• _Information provided_:
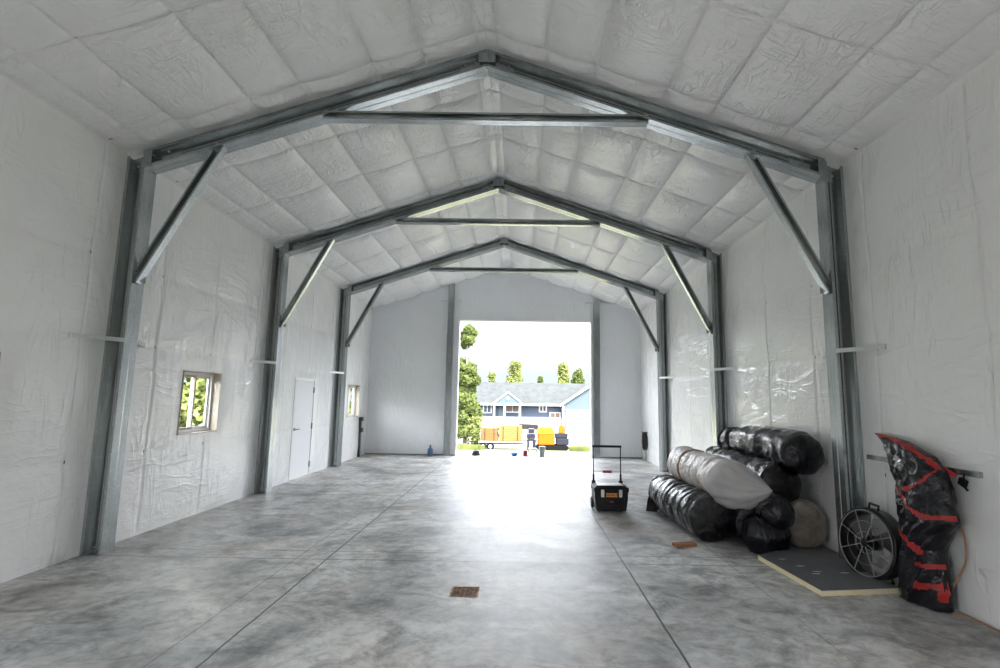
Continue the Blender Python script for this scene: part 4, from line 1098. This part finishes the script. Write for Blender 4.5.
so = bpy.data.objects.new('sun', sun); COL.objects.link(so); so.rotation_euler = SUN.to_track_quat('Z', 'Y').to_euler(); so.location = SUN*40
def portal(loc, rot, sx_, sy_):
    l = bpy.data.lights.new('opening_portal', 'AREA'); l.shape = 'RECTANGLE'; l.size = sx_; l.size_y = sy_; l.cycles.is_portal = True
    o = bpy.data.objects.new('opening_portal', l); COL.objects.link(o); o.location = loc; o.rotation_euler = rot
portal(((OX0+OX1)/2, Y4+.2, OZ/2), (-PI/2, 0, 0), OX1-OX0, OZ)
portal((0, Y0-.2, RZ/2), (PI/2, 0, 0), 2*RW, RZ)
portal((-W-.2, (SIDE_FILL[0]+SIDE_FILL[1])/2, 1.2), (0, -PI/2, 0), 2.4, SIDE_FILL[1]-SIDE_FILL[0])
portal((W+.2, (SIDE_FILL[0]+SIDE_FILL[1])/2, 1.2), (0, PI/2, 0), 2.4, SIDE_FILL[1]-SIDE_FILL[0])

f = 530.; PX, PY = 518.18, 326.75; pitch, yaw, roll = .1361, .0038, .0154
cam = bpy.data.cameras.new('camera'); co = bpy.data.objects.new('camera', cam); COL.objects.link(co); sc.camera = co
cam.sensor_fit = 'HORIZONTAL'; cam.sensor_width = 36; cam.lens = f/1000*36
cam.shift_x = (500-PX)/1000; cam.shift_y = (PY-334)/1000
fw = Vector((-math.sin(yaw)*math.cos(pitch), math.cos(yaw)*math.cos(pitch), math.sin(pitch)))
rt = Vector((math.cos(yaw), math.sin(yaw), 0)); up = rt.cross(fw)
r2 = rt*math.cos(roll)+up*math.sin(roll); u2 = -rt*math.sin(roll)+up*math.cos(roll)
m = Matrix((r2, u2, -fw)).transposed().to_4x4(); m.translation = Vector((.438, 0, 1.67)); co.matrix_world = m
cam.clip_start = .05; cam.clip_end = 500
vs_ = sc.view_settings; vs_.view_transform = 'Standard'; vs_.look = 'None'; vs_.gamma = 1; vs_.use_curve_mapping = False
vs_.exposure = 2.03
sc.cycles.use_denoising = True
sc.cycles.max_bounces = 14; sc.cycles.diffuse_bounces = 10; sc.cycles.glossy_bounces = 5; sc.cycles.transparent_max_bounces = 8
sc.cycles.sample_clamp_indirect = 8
==
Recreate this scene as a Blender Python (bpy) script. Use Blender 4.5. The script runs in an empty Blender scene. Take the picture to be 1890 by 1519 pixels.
* * *
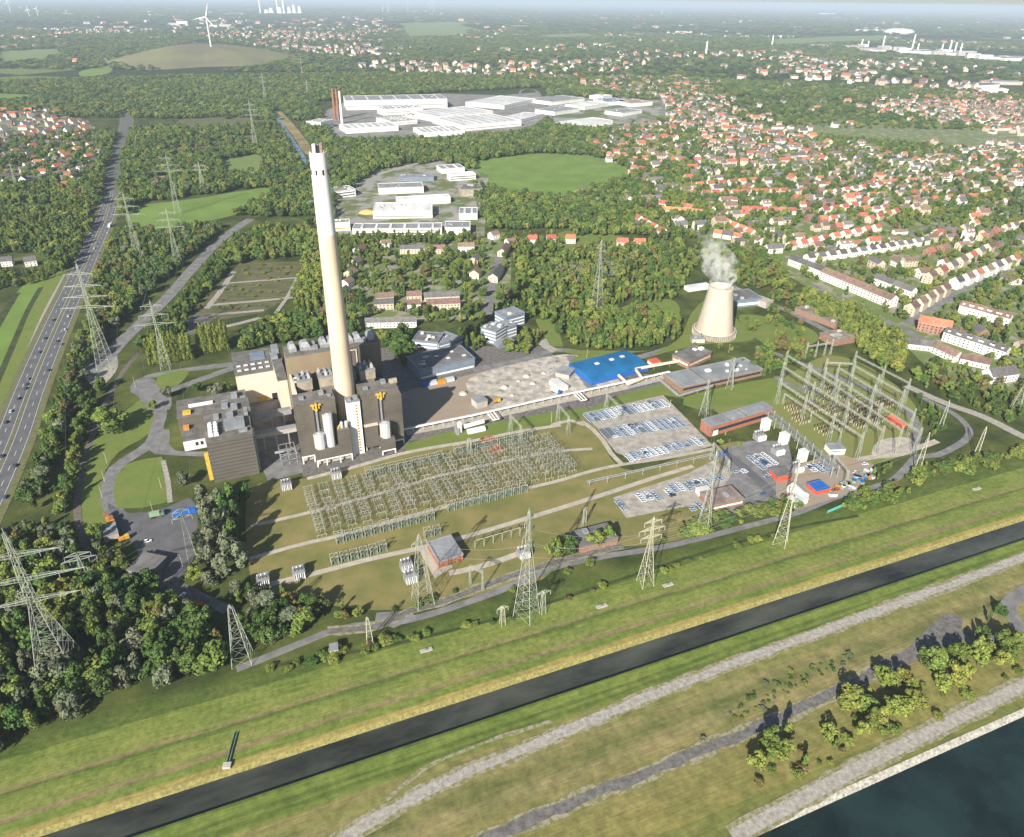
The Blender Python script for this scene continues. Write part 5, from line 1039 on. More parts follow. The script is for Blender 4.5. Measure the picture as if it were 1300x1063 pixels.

• _Goal_: Pull out all lines from the entries above in which the word "Write" appears.

• _Exercise output_:
Continue the Blender Python script for this scene: part 4, from line 1098. This part finishes the script. Write for Blender 4.5.
The Blender Python script for this scene continues. Write part 5, from line 1039 on. More parts follow. The script is for Blender 4.5. Measure the picture as if it were 1300x1063 pixels.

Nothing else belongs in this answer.